While I spent a few months sidekicking, I was able to enjoy a couple of busman's holidays, seeing some Summer Stock. My own gig as Sancho Panza cannot be classified as a stock gig;
Wayside Theatre began its life as a summer theatre, but has long since graduated to year-round producing. But elsewhere in the Shenandoah Valley, there are two other theaters offering up summer fare.
A few miles up the road from Wayside, there is a summer stock theatre which has been producing big musicals for over a quarter of a century. Shenandoah Summer Music Theatre has a special place in my heart, as
I've often mentioned in these pages. It provided the first job I ever snagged from a New York audition, and since then, I have returned to play some terrific roles. Though I've only appeared there a handful of times over the past decade or so, I do my best to catch at least one show each season. This year,
a whole slew of
Man of La Mancha folks gathered to attend SSMT's season opener,
Hairspray. The cast was headed by my two favorite Shendites, Rick Wesley and Robin Higginbotham. Rick is an alumnus of the program at Shenandoah University, which hosts SSMT, and since his graduation about a hundred years ago, he has become one of the steady presences each season. This year, he played the drag role of Edna Turnblat, the agoraphobic, "full-figured" hausfrau originally played by Harvey
Fierstein onstage, and destroyed by John Travolta in the movie. He was teamed with another Shenandoah favorite, Jack Rowles, and they tore up the stage as the parents of our heroine, Tracy. I admire Rick each and every time I see him, and hope one day to be able to share the SSMT stage with him.
As for Robin, well, I have already shared the stage with that firecracker; she is another alum who has become an integral part of each SSMT season. In
Hairspray, she got the rare opportunity to play a villain ( "Miss Baltimore Crabs"), and she was a hoot. Robin and I were the comic relief in
Brigadoon a while back, an experience which remains one of my favorites.
The big surprise in
Hairspray, for me, was the gal playing best friend Penny, a young actress named Beth Tarnow. Beth played my daughter in
Bye Bye Birdie two years ago,
and has matured into a dynamic musical performer. She landed every laugh, and practically stole the show.
I love all the success stories of SSMT, because I know first hand how many odds must be overcome there. Artistic Director Hal Herman created the festival 26 years ago, and continues to direct almost all the shows himself. The kids in the ensemble get a crash course in true summer stock: roughly ten days of rehearsal which will include a maximum of four rehearsals with the full orchestra, and only a day and a half onstage before the opening. Even more terrifying, there is one, count 'em
ONE, full tech-dress runthrough, without stops, before the opening night crowd shows up. After 26 years, Hal and his crew know how to do it.

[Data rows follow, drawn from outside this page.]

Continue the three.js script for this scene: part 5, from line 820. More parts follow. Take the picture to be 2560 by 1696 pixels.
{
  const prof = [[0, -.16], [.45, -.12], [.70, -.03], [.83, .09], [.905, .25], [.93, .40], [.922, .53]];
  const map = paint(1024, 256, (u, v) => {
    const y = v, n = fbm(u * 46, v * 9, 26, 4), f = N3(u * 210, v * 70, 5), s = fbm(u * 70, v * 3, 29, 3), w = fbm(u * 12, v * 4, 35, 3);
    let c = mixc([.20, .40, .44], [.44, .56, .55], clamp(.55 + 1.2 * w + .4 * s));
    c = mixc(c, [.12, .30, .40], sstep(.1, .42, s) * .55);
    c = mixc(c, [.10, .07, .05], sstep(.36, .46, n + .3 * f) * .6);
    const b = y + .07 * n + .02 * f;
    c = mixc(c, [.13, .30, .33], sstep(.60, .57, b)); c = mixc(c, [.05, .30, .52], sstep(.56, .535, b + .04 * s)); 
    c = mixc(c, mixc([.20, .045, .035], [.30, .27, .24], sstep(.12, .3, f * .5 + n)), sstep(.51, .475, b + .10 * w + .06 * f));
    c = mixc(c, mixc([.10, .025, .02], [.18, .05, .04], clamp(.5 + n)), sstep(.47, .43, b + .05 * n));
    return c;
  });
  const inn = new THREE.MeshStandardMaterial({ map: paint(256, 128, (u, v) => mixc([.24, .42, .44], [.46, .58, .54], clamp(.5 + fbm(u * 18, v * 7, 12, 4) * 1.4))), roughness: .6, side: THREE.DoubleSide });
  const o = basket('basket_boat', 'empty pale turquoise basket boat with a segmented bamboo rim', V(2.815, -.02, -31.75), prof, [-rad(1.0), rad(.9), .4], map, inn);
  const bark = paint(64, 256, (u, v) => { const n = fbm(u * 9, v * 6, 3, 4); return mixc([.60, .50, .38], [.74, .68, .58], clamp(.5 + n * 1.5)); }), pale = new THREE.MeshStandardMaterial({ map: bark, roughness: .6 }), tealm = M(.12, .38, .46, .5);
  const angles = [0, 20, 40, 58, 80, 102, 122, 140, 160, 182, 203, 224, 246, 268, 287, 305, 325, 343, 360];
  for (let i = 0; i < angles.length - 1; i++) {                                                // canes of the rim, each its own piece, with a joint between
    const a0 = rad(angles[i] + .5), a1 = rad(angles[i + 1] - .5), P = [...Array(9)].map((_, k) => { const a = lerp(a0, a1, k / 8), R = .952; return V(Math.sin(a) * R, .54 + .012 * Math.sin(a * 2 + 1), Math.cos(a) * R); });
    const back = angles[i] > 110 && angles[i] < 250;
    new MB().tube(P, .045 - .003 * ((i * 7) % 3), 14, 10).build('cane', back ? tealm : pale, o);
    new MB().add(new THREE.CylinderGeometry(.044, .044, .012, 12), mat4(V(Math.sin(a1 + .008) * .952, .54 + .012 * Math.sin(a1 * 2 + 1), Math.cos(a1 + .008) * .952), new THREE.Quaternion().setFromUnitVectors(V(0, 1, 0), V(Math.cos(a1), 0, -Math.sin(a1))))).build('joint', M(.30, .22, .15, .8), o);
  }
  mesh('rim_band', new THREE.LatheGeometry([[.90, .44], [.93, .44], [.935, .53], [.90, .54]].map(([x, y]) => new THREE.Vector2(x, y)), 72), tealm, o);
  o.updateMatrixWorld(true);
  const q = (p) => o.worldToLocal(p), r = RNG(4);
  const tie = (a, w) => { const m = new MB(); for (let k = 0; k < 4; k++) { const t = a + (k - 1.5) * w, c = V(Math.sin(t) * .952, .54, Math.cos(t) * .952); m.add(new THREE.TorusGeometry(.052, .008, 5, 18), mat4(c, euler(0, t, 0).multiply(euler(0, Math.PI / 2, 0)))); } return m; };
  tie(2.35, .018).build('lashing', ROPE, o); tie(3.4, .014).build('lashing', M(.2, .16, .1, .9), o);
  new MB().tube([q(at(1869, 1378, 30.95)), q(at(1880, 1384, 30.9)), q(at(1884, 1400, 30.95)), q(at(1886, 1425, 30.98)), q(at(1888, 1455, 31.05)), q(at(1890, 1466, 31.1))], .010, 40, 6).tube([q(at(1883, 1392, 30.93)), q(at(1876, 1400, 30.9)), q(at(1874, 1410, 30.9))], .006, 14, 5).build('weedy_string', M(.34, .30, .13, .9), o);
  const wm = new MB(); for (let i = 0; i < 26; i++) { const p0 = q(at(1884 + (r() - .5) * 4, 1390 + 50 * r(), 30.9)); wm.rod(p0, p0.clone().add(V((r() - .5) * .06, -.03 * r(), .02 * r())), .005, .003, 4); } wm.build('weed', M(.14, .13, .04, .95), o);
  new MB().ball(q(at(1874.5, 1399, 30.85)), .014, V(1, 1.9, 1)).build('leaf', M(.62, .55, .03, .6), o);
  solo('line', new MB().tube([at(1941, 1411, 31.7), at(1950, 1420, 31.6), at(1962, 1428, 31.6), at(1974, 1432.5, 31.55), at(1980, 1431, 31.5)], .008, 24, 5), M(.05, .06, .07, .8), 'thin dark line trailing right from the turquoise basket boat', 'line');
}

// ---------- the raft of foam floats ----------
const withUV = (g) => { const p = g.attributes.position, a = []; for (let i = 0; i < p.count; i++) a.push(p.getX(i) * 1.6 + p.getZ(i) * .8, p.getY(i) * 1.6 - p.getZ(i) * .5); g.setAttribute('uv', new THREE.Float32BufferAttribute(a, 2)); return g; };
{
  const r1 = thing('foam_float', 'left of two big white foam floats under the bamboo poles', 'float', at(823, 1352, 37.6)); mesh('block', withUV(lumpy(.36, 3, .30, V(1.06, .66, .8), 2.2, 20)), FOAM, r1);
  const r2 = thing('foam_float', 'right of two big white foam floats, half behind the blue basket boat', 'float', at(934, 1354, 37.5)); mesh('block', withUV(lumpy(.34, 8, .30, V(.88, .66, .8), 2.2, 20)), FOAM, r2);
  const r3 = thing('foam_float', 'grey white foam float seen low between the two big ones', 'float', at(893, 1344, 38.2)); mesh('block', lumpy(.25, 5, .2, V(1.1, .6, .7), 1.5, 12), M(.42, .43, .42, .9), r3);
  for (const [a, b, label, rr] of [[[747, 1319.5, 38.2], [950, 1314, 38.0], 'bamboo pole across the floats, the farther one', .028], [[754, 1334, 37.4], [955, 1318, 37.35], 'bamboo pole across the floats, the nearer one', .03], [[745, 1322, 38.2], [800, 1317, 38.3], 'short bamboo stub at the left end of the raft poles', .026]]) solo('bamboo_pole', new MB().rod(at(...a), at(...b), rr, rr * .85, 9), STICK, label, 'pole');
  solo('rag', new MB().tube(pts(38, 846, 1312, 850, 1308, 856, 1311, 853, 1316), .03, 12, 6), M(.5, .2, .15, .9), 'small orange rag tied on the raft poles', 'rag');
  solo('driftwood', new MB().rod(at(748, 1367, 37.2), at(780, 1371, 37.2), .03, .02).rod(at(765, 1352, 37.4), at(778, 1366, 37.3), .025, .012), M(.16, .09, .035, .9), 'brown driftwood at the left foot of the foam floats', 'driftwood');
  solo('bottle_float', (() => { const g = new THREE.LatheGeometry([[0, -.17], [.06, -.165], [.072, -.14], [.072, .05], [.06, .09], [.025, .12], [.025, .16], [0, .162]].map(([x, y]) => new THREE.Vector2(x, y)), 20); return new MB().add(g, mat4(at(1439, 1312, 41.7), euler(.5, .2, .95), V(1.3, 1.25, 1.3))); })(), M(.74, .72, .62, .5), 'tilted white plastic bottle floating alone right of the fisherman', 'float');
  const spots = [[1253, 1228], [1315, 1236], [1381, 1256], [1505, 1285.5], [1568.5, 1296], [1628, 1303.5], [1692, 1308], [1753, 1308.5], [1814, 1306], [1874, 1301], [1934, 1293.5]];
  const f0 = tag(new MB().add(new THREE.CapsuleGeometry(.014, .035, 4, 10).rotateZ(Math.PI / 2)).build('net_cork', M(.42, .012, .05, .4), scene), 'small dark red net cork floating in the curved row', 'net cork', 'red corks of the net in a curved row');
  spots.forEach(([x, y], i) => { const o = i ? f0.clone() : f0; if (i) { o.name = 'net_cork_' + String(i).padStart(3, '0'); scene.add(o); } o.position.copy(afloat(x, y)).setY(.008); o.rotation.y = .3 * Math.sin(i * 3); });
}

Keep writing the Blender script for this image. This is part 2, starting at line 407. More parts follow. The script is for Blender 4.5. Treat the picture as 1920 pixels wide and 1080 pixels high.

Totem Pole Playhouse knows how to do it, too. Their schedule is almost identical to Shenandoah's, and they've been pulling off six or so shows each summer for a whopping 59 years. In previous generations, the theatre was run by Jean Stapleton's husband, and the walls of the theatre are adorned with pictures of her in a variety of shows, before she became a television superstar playing Edith Bunker.
My DC buddy Ray Ficca has recently taken over the reigns of the company, so I was very glad I had the chance to get out to Gettysburg, PA, to see one of his shows. I have seen
I Hate Hamlet twice before, including the notorious original Broadway production, where one of the leading players quit the show during intermission (I wrote about seeing that show
here). I also saw a community theatre production of this light-weight piece only a year or so ago (
go here to read my rant about that monstrosity), so there were not going to be any surprises for me.
Except there actually were. The Totem Pole production was superior to either of the previous incarnations I had encountered, due to the performances of my friends Ray Ficca and
Larry Dalke. (If you've dropped by these pages before, you may have noticed that my friends are always the best things in their shows...it's a mysterious phenomenon). Ray played the ghost of John Barrymore in this one, and as always, his physicality brought great sparkle to the show. Larry, I'm not surprised to report, swiped every scene in which he appeared, playing the materialistic Hollywood producer.
I love summer stock, both as a performer and as an observer. I think there is no greater challenge to the stage actor; there is never enough rehearsal, so actors must create on their feet, a very exciting and dangerous task.
Hairspray and
I Hate Hamlet have both closed by now, already replaced by new productions with the swiftness that only Summer Stock brings.
Both Shenandoah Summer Music Theatre and Totem Pole Playhouse know how to do it.